I know the vital texts in this matter, and I agree with them - indeed, I am a hearty "Hear! Hear!" rumbling up from the back benches on the musical farts of a good Simpson's lunch. I remember how Ken Russell asked: "What is it about Greenaway's films that make the flesh crawl? I think it's his apparent loathing of the human race." And then there was the fine and noble John Boorman, who once lamented the director's seeming lack of doubt, as well as "the sadism, the sex-hating, the food-hating, life-hating, child-hating, woman-hating, excrement-loving" in his work.

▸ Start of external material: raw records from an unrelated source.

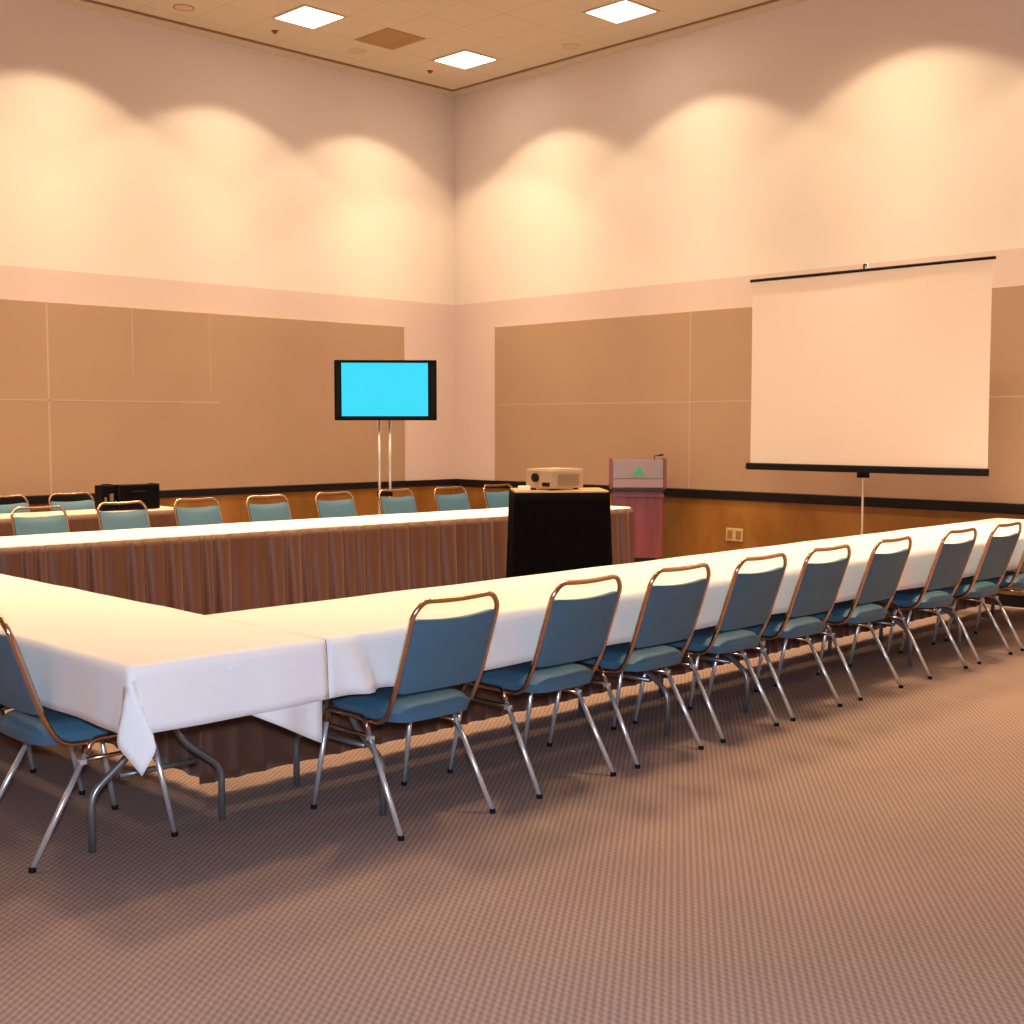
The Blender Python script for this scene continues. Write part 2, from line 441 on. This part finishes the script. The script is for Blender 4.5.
# ------------------------------------------------------------------ tables
ZT = .742
def folding_table(x, y, L, Wd, rz, label, group, inset=.35, low=False):
    t = thing('folding_table', label, 'table', (x, y, 0), rz, group)
    obj('tabletop', B(-L/2, L/2, -Wd/2, Wd/2, ZT-.024, ZT, bev=.006), M['tabletop'], t)
    hw = Wd/2-.11
    for s in (-1, 1):
        X = s*(L/2-inset)
        for q in (-1, 1):
            o = obj('leg', T([(X, q*.05, ZT-.024), (X, q*.05, .43), (X, q*.11, .33), (X, q*hw, .21), (X, q*hw, 0)], .0135, 10, f=.05), M['tableleg'], t, smooth=True)
        obj('leg_crossbar', T([(X, -hw+.11, .255), (X, hw-.11, .255)], .011, 10), M['tableleg'], t, smooth=True)
        obj('leg_brace', T([(X, 0, .45), (X-s*.4, 0, ZT-.024)], .008, 8), M['tableleg'], t, smooth=True)
        obj('leg_brace', T([(X, -.06, .45), (X, .06, .45)], .009, 8), M['tableleg'], t, smooth=True)
    return t
FY0, FY1 = 3.69, 4.49
FA = .0125
FYC, FW = (FY0+FY1)/2, FY1-FY0-.01
for k, l in enumerate(['white-clothed front row table nearest the camera, its grey legs under the first chairs',
                       'middle table of the front row, behind the fourth to sixth chair',
                       'last table of the front row, at the right edge of the picture']):
    folding_table(2.70+1.245+2.48*k, FYC+FA*(1.245+2.48*k), 2.46, FW, FA, l, 'front row tables', inset=.33)
folding_table(2.305, 3.69+1.08, 2.14, .75, PI/2, 'left side table with bent grey legs under the hanging cloth corner', 'left side tables', inset=.5)
folding_table(2.305, 3.69+2.16+1.02, 2.02, .75, PI/2, 'left side table farther back, at the left edge of the picture', 'left side tables', inset=.4)
# back row is turned slightly
BA = math.radians(-3.6)
BO = Vector((9.11, 7.66, 0)); BD = Vector((-math.cos(BA), -math.sin(BA), 0)); BN = Vector((math.sin(-BA), math.cos(BA), 0))
BW = .70
for k, l in enumerate(['back row table at its right end beside the lectern', 'back row table in the middle, before the television', 'back row table at the left edge of the picture']):
    c = BO+BD*(1.2+2.4*k)+BN*(BW/2+.005)
    folding_table(c.x, c.y, 2.38, BW-.02, BA, l, 'back row tables')

def cloth_mesh(x0, x1, y0, y1, d, zt=.75, step=.03, wav=.006, ph=0, tuck=None):
    """draped sheet; d = (drop at x0, x1, y0, y1)"""
    def axis(a0, a1, da, db):
        o = []
        n = max(1, round(da/step)) if da else 0
        o += [a0-da*(1-i/n) for i in range(n)]
        m_ = max(2, round((a1-a0)/step)); o += [a0+(a1-a0)*i/m_ for i in range(m_+1)]
        n = max(1, round(db/step)) if db else 0
        o += [a1+db*(i+1)/n for i in range(n)]
        return o
    us, vs = axis(x0, x1, d[0], d[1]), axis(y0, y1, d[2], d[3])
    bm = bmesh.new(); g = []
    e = .004
    for u in us:
        row = []
        for v in vs:
            a = x0-u if u < x0-1e-6 else (u-x1 if u > x1+1e-6 else 0); sx = -1 if u < x0 else 1
            b = y0-v if v < y0-1e-6 else (v-y1 if v > y1+1e-6 else 0); sy = -1 if v < y0 else 1
            cx_, cy_ = min(max(u, x0), x1), min(max(v, y0), y1)
            if a and b:
                r = math.hypot(a, b); th = math.atan2(b, a)
                ca, cb = sx, sy
                out = .05*math.sin(2*th)*r; side = .26*math.sin(4*th)*r-.14*math.sin(2*th)*r
                q = .7071
                px_ = cx_+ca*(e+.02*r)+q*(ca*out+ca*side)
                py_ = cy_+cb*(e+.02*r)+q*(cb*out-cb*side)
                # folds lean to each side of the corner
                row.append(bm.verts.new((px_, py_, zt-max(a, b)-.58*min(a, b)**2/max(a, b))))
            elif a:
                f = min(1, a/.25)
                w = wav*f*(math.sin(v*9+ph)+.6*math.sin(v*23+ph*2))
                row.append(bm.verts.new((cx_+sx*(e+.05*a+abs(w)*.5+w), cy_, zt-a+.004*math.sin(v*5))))
            elif b:
                f = min(1, b/.25)
                w = wav*f*(math.sin(u*8+ph)+.6*math.sin(u*21+ph*2))
                row.append(bm.verts.new((cx_, cy_+sy*(e+.05*b+abs(w)*.5+w), zt-b+.004*math.sin(u*5))))
            else:
                row.append(bm.verts.new((u, v, zt+.0015*math.sin(u*7+v*3)*math.sin(v*11+u*2+ph))))
        g.append(row)
    for i in range(len(us)-1):
        for j in range(len(vs)-1): bm.faces.new((g[i][j], g[i+1][j], g[i+1][j+1], g[i][j+1]))
    return bm, us, vs, g
def solid(o, th=.003):
    md = o.modifiers.new('thickness', 'SOLIDIFY'); md.thickness = th; md.offset = 1
    return o
DR = .215
bm, *_ = cloth_mesh(1.925, 2.685, 3.68, 7.62, (DR, 0, DR, 0), step=.0275)
o = solid(obj('tablecloth', bm, M['cloth'], smooth=True))
tag(o, 'white tablecloth on the left table with a pointed corner hanging down', 'tablecloth', 'white tablecloths')
# front cloth, with a fold and a hanging flap at its near end
bm, us, vs, g = cloth_mesh(2.689, 10.15, 3.68, FY1+.008, (0, DR, DR, .0), ph=1, wav=.004)
for i, u in enumerate(us):
    for j, v in enumerate(vs):
        p = g[i][j].co
        if v < 3.68-1e-6:
            b = 3.68-v; f = b/DR; s = u-2.70
            if s < .4: p.y -= .05*f*math.exp(-((s-.05-.1*f)/.045)**2)-.02*f*math.exp(-((s-.14-.1*f)/.04)**2)
            if s < .12: p.z += .0
n = 14; m_ = 10; fg = []
for i in range(n+1):
    s = i/n; r_ = []
    for j in range(m_+1):
        t_ = j/m_; bot = .575-.2*s
        r_.append(bm.verts.new((2.28+.39*s, 3.676+.018*math.sin(s*9)*t_+.0, .712*(1-t_)+bot*t_)))
    fg.append(r_)
for i in range(n):
    for j in range(m_): bm.faces.new((fg[i][j], fg[i+1][j], fg[i+1][j+1], fg[i][j+1]))
bmesh.ops.transform(bm, matrix=Matrix.Translation((2.7, 3.68, 0)) @ Matrix.Rotation(FA, 4, 'Z') @ Matrix.Translation((-2.7, -3.68, 0)), verts=bm.verts)
o = solid(obj('tablecloth', bm, M['cloth'], smooth=True), .002)
tag(o, 'long white tablecloth on the front table row behind the blue chairs', 'tablecloth', 'white tablecloths')
# back cloth (local frame of the back row)
bm, *_ = cloth_mesh(-7.2, 0, 0, BW, (0, .02, .03, DR), ph=2)
bmesh.ops.transform(bm, matrix=Matrix.Translation(BO) @ Matrix.Rotation(BA, 4, 'Z'), verts=bm.verts)
o = solid(obj('tablecloth', bm, M['cloth'], smooth=True))
tag(o, 'long white tablecloth on the back table row above the brown skirt', 'tablecloth', 'white tablecloths')

def skirt_mesh(path, z0, z1, pitch, amp, flare=0, step=.014, seed=1):
    rnd = random.Random(seed)
    pts = [Vector(p) for p in path]; segs = []; L = 0
    for a, b in zip(pts, pts[1:]): segs.append((L, a, b)); L += (b-a).length
    n = int(L/step); 
    # pleat phase with random widths
    ph = [0]; s = 0; cuts = [0]
    while s < L+pitch: s += pitch*rnd.uniform(.65, 1.4); cuts.append(s)
    lean = [rnd.uniform(-.4, .4) for _ in cuts]; dep = [rnd.uniform(.5, 1.25) for _ in cuts]
    nz = 14; bm = bmesh.new(); g = []
    for i in range(n+1):
        s = L*i/n
        for (l0, a, b) in segs:
            if s >= l0-1e-9: A, Bp, l = a, b, l0
        d = (Bp-A).normalized(); nr = Vector((d.y, -d.x, 0)); p = A+d*(s-l)
        k = max(j for j in range(len(cuts)) if cuts[j] <= s+1e-9); t = (s-cuts[k])/(cuts[k+1]-cuts[k])
        row = []
        for j in range(nz+1):
            h = j/nz
            tt = t+lean[k]*.18*h*math.sin(PI*t)
            prof = (math.sin(PI*tt)**.7 if 0 < tt < 1 else 0)
            off = amp*dep[k]*(.35+.65*h)*prof+flare*h
            row.append(bm.verts.new((p.x+nr.x*off, p.y+nr.y*off, z1+(z0-z1)*h)))
        g.append(row)
    for i in range(n):
        for j in range(nz): bm.faces.new((g[i][j], g[i+1][j], g[i+1][j+1], g[i][j+1]))
    return bm
def skirt(name, label, group, path, z0, z1, pitch, amp, m, flare=0, seed=1, th=.002):
    o = obj(name, skirt_mesh(path, z0, z1, pitch, amp, flare, seed=seed), m, smooth=True)
    md = o.modifiers.new('thickness', 'SOLIDIFY'); md.thickness = th; md.offset = -1
    return tag(o, label, 'table skirt', group)
R = Matrix.Rotation(BA, 3, 'Z')
pb = lambda x, y: BO+R @ Vector((x, y, 0))
skirt('table_skirt', 'long brown pleated skirt along the inner side of the back table row', 'brown table skirts',
      [pb(-6.3, -.012), pb(.012, -.012), pb(.012, BW+.01)], .02, .738, .125, .085, M['skirt'], seed=3)
skirt('table_skirt', 'shaded brown skirt on the inner side of the front row, seen behind grey table legs', 'brown table skirts',
      [(10.1, FY1+.02+FA*7.4, 0), (2.67, FY1+.02, 0)], .05, .738, .13, .022, M['skirt'], seed=5)
skirt('table_skirt', 'brown skirt on the inner side of the left table, hidden below the white tabletop', 'brown table skirts',
      [(2.71, FY1+.035, 0), (2.71, 7.5, 0)], .05, .738, .13, .022, M['skirt'], seed=6)

# far table against the left wall
t = folding_table(4.85, 10.72, 2.4, .4, 0, 'narrow far table in front of the left wall, under the black cases', None, inset=.3)
M['cloth_tan'] = mat('pinkish_tablecloth', lin(226, 190, 170), rough=.8, spec=.1)
bm, *_ = cloth_mesh(3.64, 6.07, 10.51, 10.93, (0, .03, .04, .1), ph=3)
tag(solid(obj('tablecloth', bm, M['cloth_tan'], smooth=True)), 'pinkish white cloth on the narrow far table by the left wall', 'tablecloth', 'white tablecloths')
skirt('table_skirt', 'reddish brown skirt on the narrow far table by the left wall', 'brown table skirts',
      [(3.64, 10.5, 0), (6.08, 10.5, 0), (6.08, 10.93, 0)], .03, .738, .12, .025, M['skirt'], seed=8)

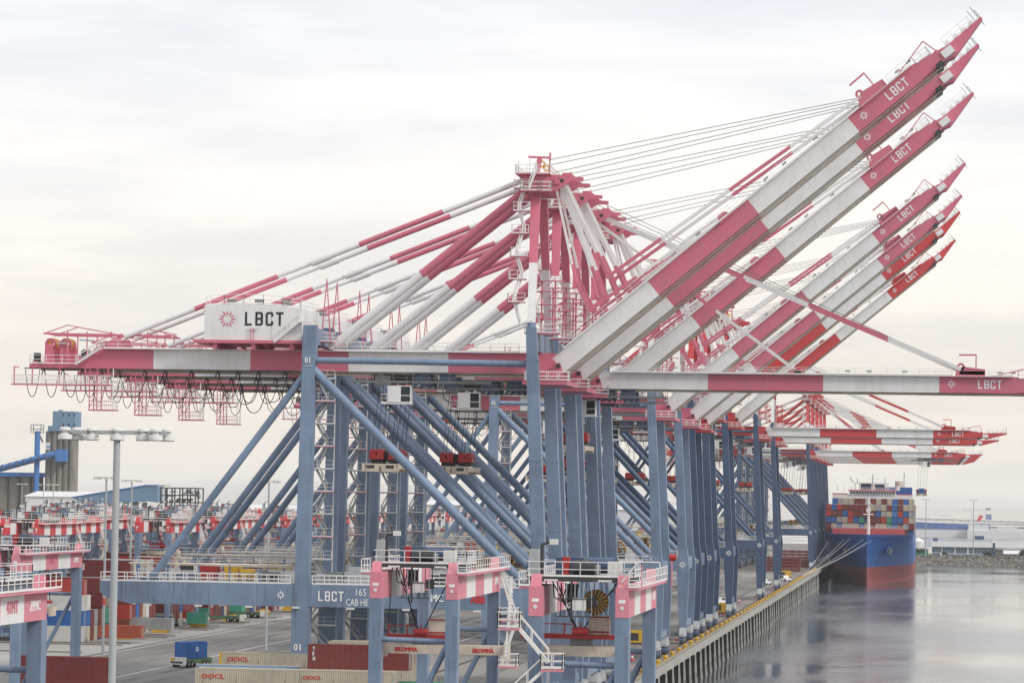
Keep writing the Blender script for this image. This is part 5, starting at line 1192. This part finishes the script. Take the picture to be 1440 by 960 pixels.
for i,(px,w_,h_) in enumerate(((1288,4,5),(1293,3,4.2),(1299,4.5,5),(1387,3,3.6),(1390.5,2.6,3.2),(1438,3.4,5),(1328,2.4,3),(1436,2,3))):
    r=empty('shore_tree'); x=X8(px); yy=y0-5 if px>1300 else y0-2; rnd=random.Random(i)
    a=MB(); a.tube((0,0,0),(0,0,h_*.6),.3,'track_steel',7,.12)
    for k in range(5): an=k*1.3; a.tube((0,0,h_*.4),(math.cos(an)*w_*.3,math.sin(an)*w_*.3,h_*.75),.1,'track_steel',5,.04)
    a.build('trunk',r)
    a=MB()
    for k in range(420):
        u=rnd.gauss(0,.42)*w_*.6; v_=rnd.gauss(0,.42)*w_*.6; z=h_*.72+rnd.gauss(0,.4)*h_*.35; q=.32
        vs=[(u+rnd.uniform(-q,q),v_+rnd.uniform(-q,q),z+rnd.uniform(-q,q)) for _ in range(4)]; a.add(vs,[(0,1,2,3)],'leaf')
    a.build('crown',r,recalc=False); r.location=(x,yy,GZ); tag(r,'small dark tree on the right shore, '+['beside the ship stern side','second right of the ship','third right of the ship','left one before the office\'s right end','right one before the office\'s right end','at the picture\'s right edge','before the office\'s left windows','near the right edge canopy'][i],'tree','trees on the right shore')
r=empty('tank_hut'); a=MB(); a.tube((X8(1291),y0+4,GZ),(X8(1291),y0+4,6.5),3.6,'white_paint',20); a.tube((X8(1291),y0+4,6.5),(X8(1291),y0+4,8.5),3.6,'white_paint',20,.5); a.build('dome',r); a=MB(); a.box(X8(1286),X8(1305),y0-3,y0-2.6,GZ,1.4,'container_green'); a.build('skirt_fence',r); tag(r,'white domed tank behind a green fence next to the ship','tank')
# far ship and buildings in the haze
Yf=3600.
def X9(px): return onY(px,740,Yf)[0]
def Z9(py,px=1360): return onY(px,py,Yf)[1]
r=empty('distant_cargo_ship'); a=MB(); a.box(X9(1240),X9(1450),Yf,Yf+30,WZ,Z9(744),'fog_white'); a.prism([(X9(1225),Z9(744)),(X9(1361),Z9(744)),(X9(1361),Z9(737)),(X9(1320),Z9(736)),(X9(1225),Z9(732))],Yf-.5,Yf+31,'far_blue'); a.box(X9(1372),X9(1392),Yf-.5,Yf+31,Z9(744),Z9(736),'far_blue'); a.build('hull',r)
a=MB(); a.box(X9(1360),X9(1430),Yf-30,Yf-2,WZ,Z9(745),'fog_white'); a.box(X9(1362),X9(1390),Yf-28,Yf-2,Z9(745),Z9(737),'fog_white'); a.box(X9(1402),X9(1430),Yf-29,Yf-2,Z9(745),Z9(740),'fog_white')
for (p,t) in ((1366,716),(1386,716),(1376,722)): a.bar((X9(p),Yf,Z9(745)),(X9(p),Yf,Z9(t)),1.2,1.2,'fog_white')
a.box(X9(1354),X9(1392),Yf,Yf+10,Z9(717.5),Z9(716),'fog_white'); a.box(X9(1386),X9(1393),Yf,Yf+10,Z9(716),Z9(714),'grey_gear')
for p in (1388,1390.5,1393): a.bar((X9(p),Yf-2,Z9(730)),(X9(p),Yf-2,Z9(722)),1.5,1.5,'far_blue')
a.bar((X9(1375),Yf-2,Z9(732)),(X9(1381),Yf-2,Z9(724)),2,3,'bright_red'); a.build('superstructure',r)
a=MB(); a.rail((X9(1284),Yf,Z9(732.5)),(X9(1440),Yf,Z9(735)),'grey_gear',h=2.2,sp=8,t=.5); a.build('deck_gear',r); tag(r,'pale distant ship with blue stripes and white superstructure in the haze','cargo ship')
mb=MB(); rnd=random.Random(4); x=X9(1280)
flat('far_shore',[(-9000,5200),(9000,5200),(9000,5600),(-9000,5600)],-3,'far_land')

# ------------------------------------------------------------------ haze
HAZE=.00005
if HAZE>0:
    mb=MB(); mb.box(-6000,4000,-400,5900,WZ-3,130,'galvanised'); 
    hm_=bpy.data.materials.new('haze_air'); hm_.use_nodes=True; nt=hm_.node_tree
    for n_ in list(nt.nodes):
        if n_.type!='OUTPUT_MATERIAL': nt.nodes.remove(n_)
    pv=nt.nodes.new('ShaderNodeVolumePrincipled'); pv.inputs['Color'].default_value=(1,1,1,1); pv.inputs['Density'].default_value=HAZE; pv.inputs['Anisotropy'].default_value=.2
    nt.links.new(pv.outputs[0],[n_ for n_ in nt.nodes if n_.type=='OUTPUT_MATERIAL'][0].inputs['Volume'])
    MATS['haze_air']=hm_; o=mb.build('haze'); o.data.materials.clear(); o.data.materials.append(hm_); tag(o,kind='stuff')
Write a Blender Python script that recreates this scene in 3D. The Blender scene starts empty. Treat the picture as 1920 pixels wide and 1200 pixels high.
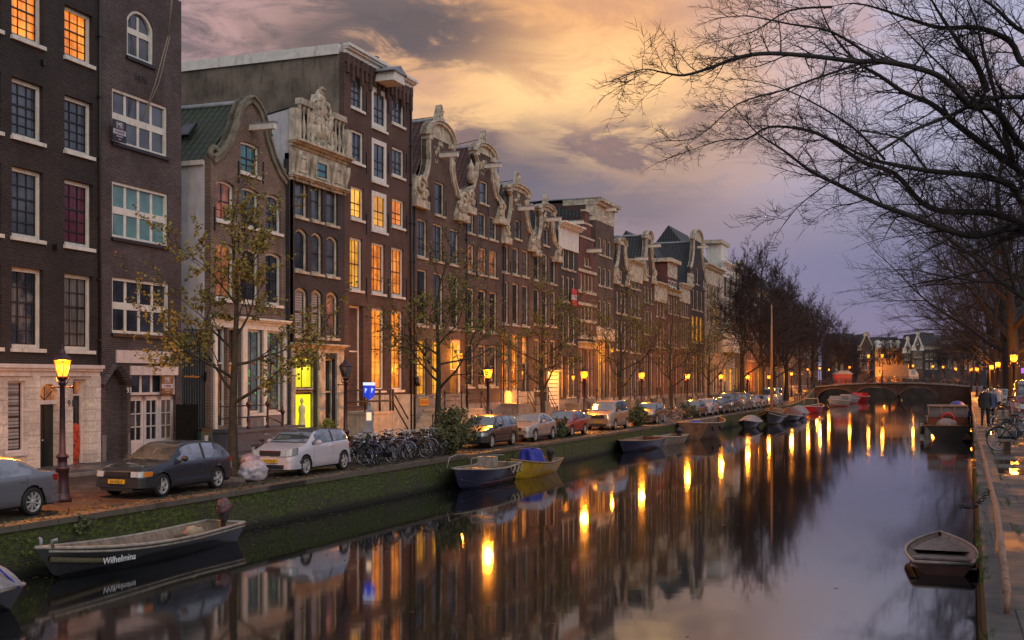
import bpy, bmesh, math, random
from mathutils import Vector, Matrix, noise, geometry
R = math.radians
scene = bpy.context.scene
COL = scene.collection
rnd = random.Random(7)
# ---------------------------------------------------------------- camera model (used only to survey real positions)
TH = R(20.68); ct, st = math.cos(TH), math.sin(TH)
FP, CX, HZ, CAMZ = 2133.0, 960.0, 712.0, 4.17
SG = 1.10      # street level on the left bank, water is z = 0
RG = 2.07      # street level on the right bank
def ray(u, v=HZ):
    t = (u - CX) / FP
    return Vector((-st + ct * t, ct + st * t, (HZ - v) / FP))
def on_z(u, v, z):
    r = ray(u, v); k = (z - CAMZ) / r.z
    return Vector((r.x * k, r.y * k, z))
def on_x(u, X, v=HZ):
    r = ray(u, v); k = X / r.x
    return Vector((X, r.y * k, CAMZ + r.z * k))
def at_d(u, v, d):
    r = ray(u, v)
    return Vector((r.x * d, r.y * d, CAMZ + r.z * d))

def edge_left(y):                      # left quay edge
    if y < 125: return -18.35 + 0.010 * y
    return -17.1 - 0.0008 * (y - 125) ** 1.93
def street_z(y):                       # left street climbs to the far bridge
    t = min(max((y - 140) / 90.0, 0), 1)
    return SG + 1.9 * t * t * (3 - 2 * t)
def edge_right(y): return 0.18 + 0.022 * y

# ---------------------------------------------------------------- objects and tags
def tag(o, label=None, cat=None, group=None, kind=None):
    if label: o['label'] = label
    if cat: o['category'] = cat
    if group: o['group'] = group
    if kind: o['kind'] = kind
    return o
def empty(name, loc=(0, 0, 0), rz=0.0, label=None, cat=None, group=None):
    o = bpy.data.objects.new(name, None); COL.objects.link(o)
    o.location = loc; o.rotation_euler = (0, 0, rz); o.empty_display_size = 0.3
    return tag(o, label, cat, group)
def children(o): return [c for c in bpy.data.objects if c.parent == o]
KIDS = {}
def setparent(o, p):
    if p is not None:
        o.parent = p; KIDS.setdefault(p.name, []).append(o)
def copy_tree(o, parent=None):
    c = o.copy(); COL.objects.link(c)
    if parent is not None: setparent(c, parent)
    for k in KIDS.get(o.name, []): copy_tree(k, c)
    return c

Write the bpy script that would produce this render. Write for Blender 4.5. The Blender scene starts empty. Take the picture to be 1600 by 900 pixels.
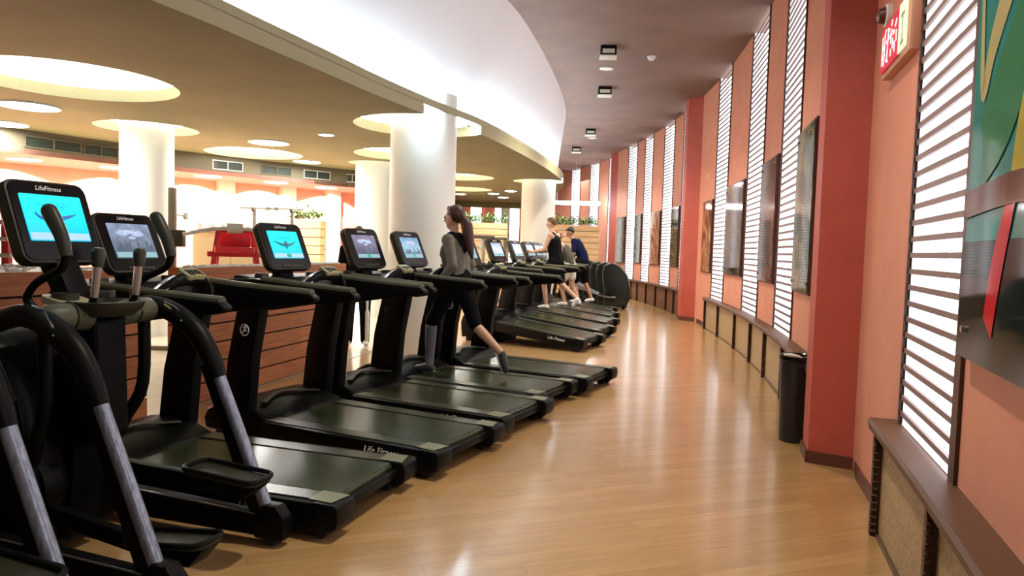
import bpy, bmesh, math, random
from mathutils import Vector, Matrix
from mathutils.geometry import tessellate_polygon
random.seed(7)
S = bpy.context.scene
COL = S.collection
PI = math.pi
# ------------------------------------------------------------------ camera, world, exposure
H = 1.47; F = 1130.0; HY = 388.0; ROLL = 0.03
PITCH = math.atan((450 - HY) * math.cos(ROLL) / F)
cam = bpy.data.cameras.new('camera'); cam.sensor_width = 36; cam.lens = F / 1600 * 36
cam.clip_start = .05; cam.clip_end = 200
camo = bpy.data.objects.new('camera', cam); COL.objects.link(camo)
_f = Vector((0, math.cos(PITCH), -math.sin(PITCH))); _r0 = Vector((1, 0, 0)); _u0 = _r0.cross(_f)
_r = _r0 * math.cos(ROLL) + _u0 * math.sin(ROLL); _u = -_r0 * math.sin(ROLL) + _u0 * math.cos(ROLL)
M = Matrix.Identity(4)
for i in range(3):
    M[i][0] = _r[i]; M[i][1] = _u[i]; M[i][2] = -_f[i]
M[2][3] = H
camo.matrix_world = M
S.camera = camo
S.view_settings.view_transform = 'Standard'; S.view_settings.look = 'None'
S.view_settings.exposure = 0.50; S.view_settings.gamma = 1.0; S.view_settings.use_curve_mapping = False
S.cycles.use_denoising = True
S.cycles.max_bounces = 8; S.cycles.diffuse_bounces = 4; S.cycles.glossy_bounces = 4
S.cycles.sample_clamp_indirect = 6.0
W = bpy.data.worlds.new('world'); S.world = W; W.use_nodes = True
W.node_tree.nodes['Background'].inputs[0].default_value = (1.0, 0.82, 0.60, 1)
W.node_tree.nodes['Background'].inputs[1].default_value = 0.14
# light strengths
E_COVE = 85.0; E_STRIP = 2.7; E_COFFER = 26.0; E_DISC = 30.0; P_DISC = 55.0; P_REAR = 650.0; P_AISLE = 68.0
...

To be very fair, Boorman saw things to admire in Greenaway: "prodigious skills". He thought that the director had high abilities in the musical, the visual and the architectural. But he was not cinematic. I feel very much the same way, and it's important to note that being spectacular and obsessed with movement is not necessarily "movie-like". Yet I'm bound to admit that when it comes to doing dirt on life, or being obsessed with odious people, the movies as a whole have rather come to Greenaway's aid.

For isn't it the case nowadays that most pictures are made by people who hate or fear other people, and who have no faith in the better things of life? Yes, I exaggerate a tad, but still, the mindless nihilism of so much film-making only points up how original, how piquant, how vicious, how masterly the cruelty in Greenaway can be. For who could ever call this gloating thinker "mindless"?

In America, where I am writing, it would be enough to damn Greenaway to say that a Frenchman admires him. I will not stoop to that. As a matter of fact, at no moment since I have come to the US has French thinking been so valuable - and necessary.

So, yes, I hate Peter Greenaway's films. They make me feel the need to take a long hot shower - but then, I usually feel that way. And meanwhile, let me whisper this: we need him; he is a thrilling, insolent corrective to so much "Englishness". I fear he may be necessary.